15 Temmuz gecesi darbeden öte nasıl bir dehşeti atlattığımızı zaman geçtikçe daha iyi anlayacağız.
Bunun sıradan bir darbe olmadığı çok açık. Bu nedenle Cumhurbaşkanı Erdoğan üstüne basa basa, farklı bir tespit yapıyor ve "işgal güçleri"nden söz ediyor.
Darbeci teröristlerin FETÖ elemanı olduğu belli. Ama sadece onlar değil, işin içinde Erdoğan karşıtlığı üzerinden darbe yapmaya ikna edilen "başka subaylar" da var. Bu birlikteliğin nasıl sağlandığının ayrıntıları eminim yakında çıkar ama şu sorunun cevabı daha çok merak ediliyor: Darbecilerin dış desteği var mı?
Önümüzdeki sürecin belki de en çok tartışılacak konusu bu olacak. Çünkü bu mesele, geçmişte olduğu gibi sadece antiemperyalist küçük sol grupların değil artık Türkiye'yi yöneten partilerin hatta hükümetlerin gündeminde.
Cumhurbaşkanı Erdoğan'ın son konuşmasında özellikle "işgalciler"den söz etmesi ve sık sık "üst akıl"a göndermelerde bulunması boşuna değil. Bu konuda belki de en net ve sert açıklama Çalışma ve Sosyal Güvenlik Bakanı Süleyman Soylu'dan geldi. Bakan Soylu, darbenin ertesi günü Habertürk televizyonundan Türkiye'ye şöyle sesleniyordu:
"Bunları toprağa girdikten sonra söyleyecek değiliz. Darbe başarılmış olsa idi bugün ölmüş olacaktık. Ölmüş olduğumuzu varsayarak söylüyorum ve bas bas bağırıyorum. Bu darbenin arkasında ABD vardır. Bu darbenin arkasında ABD vardır. Bu darbenin arkasında ABD vardır." Bakan Soylu, bu iddiasını şöyle temellendiriyor ve sözü FETÖ'ye getiriyordu: "Bu çapulcu çetesi, uçakları kaldırma cesaretini kimden almıştır? Son 1 ayda bir buçuk ayda kim darbe söylentilerini ortaya koymuş? Bunların tesadüf olduğunu kimse bize söylemesin. Bu darbenin arkasında neyin ne olduğunu biliyoruz."
Güneydoğu'da, Suriye'de ve Irak'ta yaşanan olayların da arkasında ABD hesapları olduğunu iddia eden Bakan Soylu şöyle diyordu: "Fethullah Gülen denilen psikopatı orada kendi emelleri için tutan bir anlayışı ben şahsen kabul ediyor değilim. Biz ABD'ye dostluğun dışında hiçbir şey yapmadık. Eğer samimiyse ABD'nin de aynı dostluğu bize göstermesi gerekiyor."

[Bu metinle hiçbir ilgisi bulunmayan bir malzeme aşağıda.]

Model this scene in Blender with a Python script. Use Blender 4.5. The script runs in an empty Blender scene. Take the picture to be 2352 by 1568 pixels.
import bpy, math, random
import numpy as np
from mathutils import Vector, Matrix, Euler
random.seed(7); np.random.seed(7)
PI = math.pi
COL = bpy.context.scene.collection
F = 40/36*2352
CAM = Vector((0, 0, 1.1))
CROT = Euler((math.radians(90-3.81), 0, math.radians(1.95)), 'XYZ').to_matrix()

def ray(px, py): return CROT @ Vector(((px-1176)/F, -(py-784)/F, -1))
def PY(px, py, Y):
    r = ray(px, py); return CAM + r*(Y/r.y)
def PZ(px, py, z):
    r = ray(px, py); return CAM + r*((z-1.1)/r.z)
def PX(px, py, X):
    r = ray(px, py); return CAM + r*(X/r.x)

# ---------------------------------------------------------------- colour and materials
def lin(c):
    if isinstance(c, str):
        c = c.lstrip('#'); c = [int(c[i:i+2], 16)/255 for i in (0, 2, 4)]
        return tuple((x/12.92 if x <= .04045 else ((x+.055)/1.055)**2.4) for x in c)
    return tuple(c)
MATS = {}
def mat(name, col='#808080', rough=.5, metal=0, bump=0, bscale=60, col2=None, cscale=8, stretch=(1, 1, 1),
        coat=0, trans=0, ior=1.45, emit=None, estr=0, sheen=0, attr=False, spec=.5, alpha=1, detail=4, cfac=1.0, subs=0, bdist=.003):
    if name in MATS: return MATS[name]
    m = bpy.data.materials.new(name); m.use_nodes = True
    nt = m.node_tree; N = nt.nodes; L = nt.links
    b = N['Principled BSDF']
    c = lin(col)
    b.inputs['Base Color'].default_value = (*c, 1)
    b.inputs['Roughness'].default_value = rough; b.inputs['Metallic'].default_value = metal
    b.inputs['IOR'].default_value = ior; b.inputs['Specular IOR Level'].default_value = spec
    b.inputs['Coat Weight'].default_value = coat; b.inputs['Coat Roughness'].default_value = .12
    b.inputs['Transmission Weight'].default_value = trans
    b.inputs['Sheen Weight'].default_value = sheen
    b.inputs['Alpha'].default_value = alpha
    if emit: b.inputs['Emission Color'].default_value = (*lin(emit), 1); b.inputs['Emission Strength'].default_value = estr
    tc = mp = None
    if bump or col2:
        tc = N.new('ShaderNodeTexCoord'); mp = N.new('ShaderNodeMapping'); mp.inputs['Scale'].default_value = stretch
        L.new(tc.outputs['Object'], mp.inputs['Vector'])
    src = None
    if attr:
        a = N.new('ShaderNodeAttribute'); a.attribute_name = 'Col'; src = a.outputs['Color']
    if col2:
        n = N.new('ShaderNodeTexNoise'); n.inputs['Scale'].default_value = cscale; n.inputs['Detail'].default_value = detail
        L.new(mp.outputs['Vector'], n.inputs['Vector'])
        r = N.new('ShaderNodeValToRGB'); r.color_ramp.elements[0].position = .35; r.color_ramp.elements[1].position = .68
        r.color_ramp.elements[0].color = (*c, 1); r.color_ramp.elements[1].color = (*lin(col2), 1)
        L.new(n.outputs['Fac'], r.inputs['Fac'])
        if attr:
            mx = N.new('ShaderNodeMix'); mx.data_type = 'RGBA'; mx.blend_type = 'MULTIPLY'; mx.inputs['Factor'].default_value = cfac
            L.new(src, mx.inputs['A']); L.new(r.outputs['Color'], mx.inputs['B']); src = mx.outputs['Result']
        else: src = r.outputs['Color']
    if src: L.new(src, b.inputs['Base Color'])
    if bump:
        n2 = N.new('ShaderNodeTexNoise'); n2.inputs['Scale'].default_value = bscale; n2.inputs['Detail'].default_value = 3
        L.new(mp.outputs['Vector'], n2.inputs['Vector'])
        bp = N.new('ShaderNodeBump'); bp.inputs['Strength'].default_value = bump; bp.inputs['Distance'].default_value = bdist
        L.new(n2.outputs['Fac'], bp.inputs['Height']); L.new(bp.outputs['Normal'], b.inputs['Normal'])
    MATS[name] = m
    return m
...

Aslında dünyadaki birçok darbenin ABD patentli olduğu da biliniyor. Bunun en son örneği de Mısır'da yaşandı. Ama en çarpıcısı ise Şili'de seçimle gelen sosyalist Allende'nin 1973'te devrilmesiydi. Yıllar geçse de yöntem değişmiyor. Seçimle gelen ister sosyalist ister muhafazakârlar olsun, ABD istemedi mi o ülkede iktidar darbeyle gider. Şili'de ordunun yönetime el koymasını isteyen muhalefetin şu iddialarına bakın, hiç yabancı gelmiyor: "Allende anayasayı deliyor, Allende diktatörlük kurmaya çalışıyor."
Bunlar tipik ABD operasyon yöntemleri. Şili'de Eylül 1973'te faşist General Pinochet darbeyi yaptıktan sonra ABD'nin nasıl karşıladığını 9 Ekim 1973'te Başkan Nixon ile danışmanı Kissinger arasında geçen bir telefon görüşmesinden öğreniyoruz.
Başkan Nixon telefonda, darbenin başarıya ulaşmış olmasından duyduğu mutluluğu dile getiriyor ve "darbenin başarılı olması için gerekli koşulları yarattıklarını" söylüyordu.
Acaba 15 Temmuz sonrası ABD Başkanı Obama ile Dışişleri Bakanı Kerry arasında nasıl bir konuşma geçti? Erdoğan'ın Allende olmadığını artık ABD'nin öğrendiğini biz de yakında WikiLeaks belgelerinden öğreniriz.